A Mobile County Circuit Court jury in November found Terrance Martin, 33, guilty of murder in the death of LaToya Jones in 2019. The key piece of evidence wat the 911 call that Jones made from her mother’s home in Prichard.

PRICHARD OPERATOR: “What’s going on at the location?”

JONES: “I have somebodv who say he’s gonna kill me, shoot me dead.”

PRICHARD OPERATOR: “They’re at your house with you?”

JONES: “They’s out here, yes.”

PRICHARD OPERATOR: “Is it a male or female? They’re inside the home?”

JONES: “Male, male.”

Initially prosecutors had argued that three prior felony convictions made Martin eligible for life in prison without possibility of parole. But Mobile County Circuit Judge Jill Phillips ruled on Thursday that one of those convictions, an aggravated flight from an officer charge in Louisiana, would not have been a felony under Alabama law. That gives Martin at least the chance that he might one day walk free, although he will have to serve at least 15 years before he is eligible for his first parole hearing.

During the 911 call, the Prichard dispatcher sends a police officer for a “Signal 39″ and then turns attention back to Jones.

PRICHARD OPERATOR: “OK, does he have any weapons?”

JONES: “Yes.”

PRICHARD OPERATOR: “What type of weapon, ma’am?”

JONES: “I’d rather not say, ‘cause he’s right in front of me. So, get somebody ‘cause he say he’s gonna kill me.”

PRICHARD OPERATOR: “OK, what’s his name ma’am?”

JONES: “Terrance.”

Friends and relatives of Jones, wearing purple “JUSTICE FOR TOYA: shirts, expressed anguish on Thursday.

“I do want the court to consider my sister and what she meant to us,” Tina Paige told the judge.

Ursula Salter, a longtime friend of the victim, recalled in court how she drove to New Orleans to pick Jones up after she decided to break up with Martin.

“To see you, I don’t even get angry no more because you have to live with it,” she said, looking directly at Martin. “I’ll leave it to God.”

Given a chance to address the judge, Martin declined to say anything. Defense attorney Lee Hale Jr. pointed to the testimony during the trial.

“We know you heard the testimony regarding Mr. Martin’s background, that he had challenges,” he said. “We would just ask for mercy.”
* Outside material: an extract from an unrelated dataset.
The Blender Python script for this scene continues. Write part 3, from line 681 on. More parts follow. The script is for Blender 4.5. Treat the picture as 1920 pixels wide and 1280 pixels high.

But under the Habitual Felony Offender Act, Phillips had no discretion.

Paige and Salter struggled to maintain their composure outside the courtroom.

“I know it’s supposed to feel like justice, but I just really don’t feel like – I’m still hurt,” she told reporters. “And just like I said, we forgive him because God wanted us to forgive him.”

Salter lamented that her friend never will get to walk her son down the aisle or experience any of life’s other milestones.

“It was just a senseless death, over nothing, because he didn’t want to walk away,” he said. “And at the end of the day, he still fled but justice was really served.”

After asking a series of questions while Prichard police were en route, the operator hears commotion over the line.

PRICHARD OPERATOR: “OK, is that him talking in the background?”

JONES: “Yes, that’s him talking. He won’t leave my premises and have a gun and um, waving it.”

Jones then argues with Martin.

JONES: “So, you really gonna do that? You really? So, you really gonna do that? While my child up in there? You gonna pull a gun on me while my child in there? Really? Really? While my child in there? Oh my God.”

More noise in the background and then the voice of a child, the victim’s 15-year-old son

CHILD: “Mama, mom, mom, mom, mom.”

Seconds later, as Jones lay with a gunshot wound to the head, the victim’s child calls 911 and speaks to an emergency dispatcher, begging for an ambulance.

CHILD: “Please, please. Hurry up. I can’t lose my mama. I can’t, please. Help.”

Mobile County District Attorney Keith Blackwood said the case presented a particularly egregious set of facts.

“It’s, you know, one of the worst-case scenarios,” she said. “It’s, you know, a case involving just horrific domestic violence. The victim was on the phone. You know, there was a child present. And, you know, she was just executed right in front of her child.”